## DATASET EXTRACT
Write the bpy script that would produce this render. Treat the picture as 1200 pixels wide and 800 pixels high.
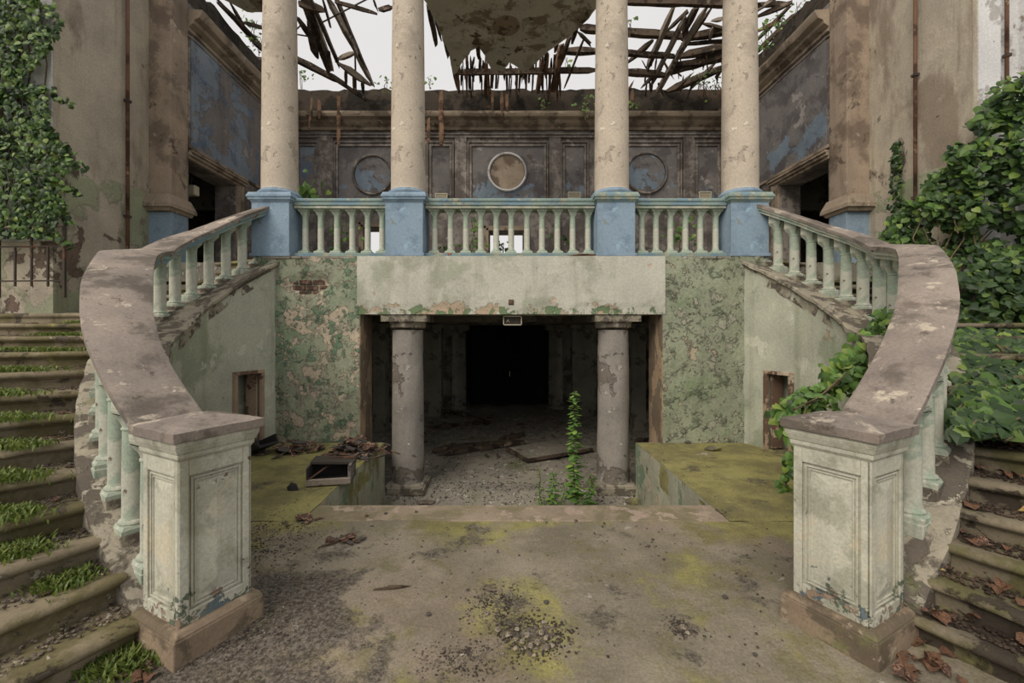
import bpy, math, random
from mathutils import Vector, Matrix, Euler, noise as mnoise
random.seed(7)
for _o in list(bpy.data.objects): bpy.data.objects.remove(_o)
sc = bpy.context.scene
# ------------------------------------------------------------------ camera, sky, sun, exposure
cam_d = bpy.data.cameras.new('camera'); cam = bpy.data.objects.new('camera', cam_d)
sc.collection.objects.link(cam); sc.camera = cam
CX, EYE, F, VX, VY = -0.1125, 1.65, 500.0, 589.0, 388.0
cam.location = (CX, 0, EYE); cam.rotation_euler = (math.pi/2, 0, 0)
cam_d.sensor_width = 36; cam_d.lens = 15.0
cam_d.shift_x = (600-VX)/1200.0; cam_d.shift_y = -(400-VY)/1200.0
cam_d.clip_start = 0.05; cam_d.clip_end = 300
world = bpy.data.worlds.new('overcast_sky'); sc.world = world; world.use_nodes = True
wn = world.node_tree.nodes; wl = world.node_tree.links
wn['Background'].inputs['Color'].default_value = (0.86, 0.84, 0.83, 1)
wn['Background'].inputs['Strength'].default_value = 0.85
sun_d = bpy.data.lights.new('soft_sun', 'SUN'); sun = bpy.data.objects.new('soft_sun', sun_d)
sc.collection.objects.link(sun); sun_d.energy = 2.4; sun_d.angle = math.radians(42); sun_d.color = (1.0, 0.90, 0.78)
sun.rotation_euler = (math.radians(48), 0, math.radians(-38))
sc.view_settings.view_transform = 'Standard'; sc.view_settings.look = 'None'
sc.view_settings.gamma = 1; sc.view_settings.use_curve_mapping = False
sc.view_settings.exposure = 0.12

# ------------------------------------------------------------------ helpers
C = sc.collection
def at(px, py, Y): return Vector(((px-VX)*Y/F+CX, Y, EYE-(py-VY)*Y/F))
def ground(px, py, z=0.0):
    Y = (EYE-z)*F/(py-VY); return Vector(((px-VX)*Y/F+CX, Y, z))
def s2l(c): return c/12.92 if c <= .04045 else ((c+.055)/1.055)**2.4
def rgb0(r, g, b): return (s2l(r/255), s2l(g/255), s2l(b/255), 1)
def rgb(r, g, b):      # surveyed display colour -> albedo (open shade returns about three quarters)
    c = [s2l(v/255)*1.32 for v in (r, g, b)]; l = .3*c[0]+.59*c[1]+.11*c[2]
    return tuple(min(.82, v+(l-v)*.20) for v in c)+(1,)
def lerp(a, b, u): return a+(b-a)*u
def uni(a, b): return random.uniform(a, b)

class MB:
    def __init__(s): s.v = []; s.f = []
    def add(s, vs, fs):
        o = len(s.v); s.v.extend([tuple(v) for v in vs]); s.f.extend([tuple(i+o for i in f) for f in fs]); return s
    def box(s, x0, x1, y0, y1, z0, z1, M=None):
        vs = [Vector(p) for p in ((x0,y0,z0),(x1,y0,z0),(x1,y1,z0),(x0,y1,z0),(x0,y0,z1),(x1,y0,z1),(x1,y1,z1),(x0,y1,z1))]
        if M: vs = [M @ v for v in vs]
        return s.add(vs, [(0,3,2,1),(4,5,6,7),(0,1,5,4),(1,2,6,5),(2,3,7,6),(3,0,4,7)])
    def frustum(s, a0, a1, z0, z1, cx=0, cy=0):
        # square frustum, half sizes a0 (bottom) a1 (top)
        vs = [(cx-a0,cy-a0,z0),(cx+a0,cy-a0,z0),(cx+a0,cy+a0,z0),(cx-a0,cy+a0,z0),(cx-a1,cy-a1,z1),(cx+a1,cy-a1,z1),(cx+a1,cy+a1,z1),(cx-a1,cy+a1,z1)]
        return s.add(vs, [(0,3,2,1),(4,5,6,7),(0,1,5,4),(1,2,6,5),(2,3,7,6),(3,0,4,7)])
    def lathe(s, prof, n=24, cx=0, cy=0, cap=True):
        vs = []; fs = []
        for r, z in prof:
            for k in range(n):
                a = 2*math.pi*k/n; vs.append((cx+r*math.cos(a), cy+r*math.sin(a), z))
        for i in range(len(prof)-1):
            for k in range(n):
                k2 = (k+1) % n; fs.append((i*n+k, i*n+k2, (i+1)*n+k2, (i+1)*n+k))
        if cap: fs.append(tuple(range(n))[::-1]); fs.append(tuple((len(prof)-1)*n+k for k in range(n)))
        return s.add(vs, fs)
    def bar(s, a, b, w, h=None, roll=0, jag=0):
        a = Vector(a); b = Vector(b); h = h or w; d = (b-a)
        L = d.length
        if L < 1e-5: return s
        q = d.to_track_quat('Y', 'Z').to_matrix().to_4x4()
        M = Matrix.Translation(a) @ q @ Matrix.Rotation(roll, 4, 'Y')
        if not jag: return s.box(-w/2, w/2, 0, L, -h/2, h/2, M)
        n = max(3, int(L/0.25)); vs = []; fs = []
        for i in range(n+1):
            y = L*i/n; j = lambda: 1+uni(-jag, jag)
            if i in (0, n): k = uni(.3, 1)
            else: k = 1
            for sx, sz in ((-1,-1),(1,-1),(1,1),(-1,1)):
                vs.append(M @ Vector((sx*w/2*j()*k+uni(-jag,jag)*w*.3, y+(uni(-.08,.08) if i in (0,n) else 0), sz*h/2*j()*k)))
        for i in range(n):
            for k in range(4):
                k2 = (k+1) % 4; fs.append((i*4+k, i*4+k2, (i+1)*4+k2, (i+1)*4+k))
        fs.append((0,1,2,3)[::-1]); fs.append(tuple(n*4+k for k in range(4)))
        return s.add(vs, fs)
    def tube(s, pts, r, n=6, r1=None):
        pts = [Vector(p) for p in pts]; vs = []; fs = []; m = len(pts)
        for i, p in enumerate(pts):
            d = (pts[min(i+1,m-1)]-pts[max(i-1,0)]).normalized()
            u = d.orthogonal().normalized() if i == 0 else (u - d*u.dot(d)).normalized()
            w = d.cross(u); rr = r if r1 is None else r+(r1-r)*i/(m-1)
            for k in range(n):
                a = 2*math.pi*k/n; vs.append(p+(u*math.cos(a)+w*math.sin(a))*rr)
        for i in range(m-1):
            for k in range(n):
                k2 = (k+1) % n; fs.append((i*n+k, i*n+k2, (i+1)*n+k2, (i+1)*n+k))
        fs.append(tuple(range(n))[::-1]); fs.append(tuple((m-1)*n+k for k in range(n)))
        return s.add(vs, fs)
    def sweep(s, rows):
        # rows: list of closed sections (same point count)
        n = len(rows[0]); vs = [p for r in rows for p in r]; fs = []
        for i in range(len(rows)-1):
            for k in range(n):
                k2 = (k+1) % n; fs.append((i*n+k, (i+1)*n+k, (i+1)*n+k2, i*n+k2))
        fs.append(tuple(range(n))); fs.append(tuple((len(rows)-1)*n+k for k in range(n))[::-1])
        return s.add(vs, fs)
    def prism(s, poly, z0, z1):
        n = len(poly); vs = [(x,y,z0) for x,y in poly]+[(x,y,z1) for x,y in poly]
        fs = [tuple(range(n))[::-1], tuple(range(n, 2*n))]+[(k, (k+1)%n, n+(k+1)%n, n+k) for k in range(n)]
        return s.add(vs, fs)
    def rock(s, c, r, sq=(1,1,.6)):
        import math as m
        t = (1+5**.5)/2
        V = [(-1,t,0),(1,t,0),(-1,-t,0),(1,-t,0),(0,-1,t),(0,1,t),(0,-1,-t),(0,1,-t),(t,0,-1),(t,0,1),(-t,0,-1),(-t,0,1)]
        Fc = [(0,11,5),(0,5,1),(0,1,7),(0,7,10),(0,10,11),(1,5,9),(5,11,4),(11,10,2),(10,7,6),(7,1,8),(3,9,4),(3,4,2),(3,2,6),(3,6,8),(3,8,9),(4,9,5),(2,4,11),(6,2,10),(8,6,7),(9,8,1)]
        R = Euler((uni(0,6),uni(0,6),uni(0,6))).to_matrix(); c = Vector(c)
        vs = []
        for v in V:
            w = R @ Vector(v); w = w*(r/1.9*uni(.7,1.2)); vs.append(c+Vector((w.x*sq[0], w.y*sq[1], w.z*sq[2])))
        return s.add(vs, Fc)
    def build(s, name, mat, parent=None, smooth=False, bevel=0, loc=None, auto=None):
        me = bpy.data.meshes.new(name); me.from_pydata(s.v, [], s.f); me.update()
        if smooth:
            for p in me.polygons: p.use_smooth = True
            if auto:
                me.set_sharp_from_angle(angle=math.radians(auto))
        me.materials.append(mat)
        o = bpy.data.objects.new(name, me); C.objects.link(o)
        if loc is not None: o.location = loc
        if parent is not None: o.parent = parent
        if bevel:
            b = o.modifiers.new('bevel', 'BEVEL'); b.width = bevel; b.segments = 2; b.limit_method = 'ANGLE'; b.angle_limit = math.radians(40)
        return o
def tag(o, label=None, cat=None, group=None, kind=None):
    if label: o['label'] = label
    if cat: o['category'] = cat
    if group: o['group'] = group
    if kind: o['kind'] = kind
    return o
def empty(name, loc=(0,0,0), rz=0, label=None, cat=None, group=None):
    o = bpy.data.objects.new(name, None); C.objects.link(o); o.location = loc; o.rotation_euler = (0,0,rz)
    o.empty_display_size = .1
    return tag(o, label, cat, group)
def copy_of(o, name=None, parent=None, loc=None, rot=None, scale=None):
    c = o.copy(); C.objects.link(c)
    if parent is not None: c.parent = parent
    if loc is not None: c.location = loc
    if rot is not None: c.rotation_euler = rot
    if scale is not None: c.scale = scale if hasattr(scale, '__len__') else (scale,)*3
    return c
def struct(o, name=None):
    o['kind'] = 'structure'; return o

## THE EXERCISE
Reproduce the material above exactly, first line through the line that contains "sc.view_settings.exposure = 0.12", minus the pictures.

## IN RESPONSE
Write the bpy script that would produce this render. Treat the picture as 1200 pixels wide and 800 pixels high.
import bpy, math, random
from mathutils import Vector, Matrix, Euler, noise as mnoise
random.seed(7)
for _o in list(bpy.data.objects): bpy.data.objects.remove(_o)
sc = bpy.context.scene
# ------------------------------------------------------------------ camera, sky, sun, exposure
cam_d = bpy.data.cameras.new('camera'); cam = bpy.data.objects.new('camera', cam_d)
sc.collection.objects.link(cam); sc.camera = cam
CX, EYE, F, VX, VY = -0.1125, 1.65, 500.0, 589.0, 388.0
cam.location = (CX, 0, EYE); cam.rotation_euler = (math.pi/2, 0, 0)
cam_d.sensor_width = 36; cam_d.lens = 15.0
cam_d.shift_x = (600-VX)/1200.0; cam_d.shift_y = -(400-VY)/1200.0
cam_d.clip_start = 0.05; cam_d.clip_end = 300
world = bpy.data.worlds.new('overcast_sky'); sc.world = world; world.use_nodes = True
wn = world.node_tree.nodes; wl = world.node_tree.links
wn['Background'].inputs['Color'].default_value = (0.86, 0.84, 0.83, 1)
wn['Background'].inputs['Strength'].default_value = 0.85
sun_d = bpy.data.lights.new('soft_sun', 'SUN'); sun = bpy.data.objects.new('soft_sun', sun_d)
sc.collection.objects.link(sun); sun_d.energy = 2.4; sun_d.angle = math.radians(42); sun_d.color = (1.0, 0.90, 0.78)
sun.rotation_euler = (math.radians(48), 0, math.radians(-38))
sc.view_settings.view_transform = 'Standard'; sc.view_settings.look = 'None'
sc.view_settings.gamma = 1; sc.view_settings.use_curve_mapping = False
sc.view_settings.exposure = 0.12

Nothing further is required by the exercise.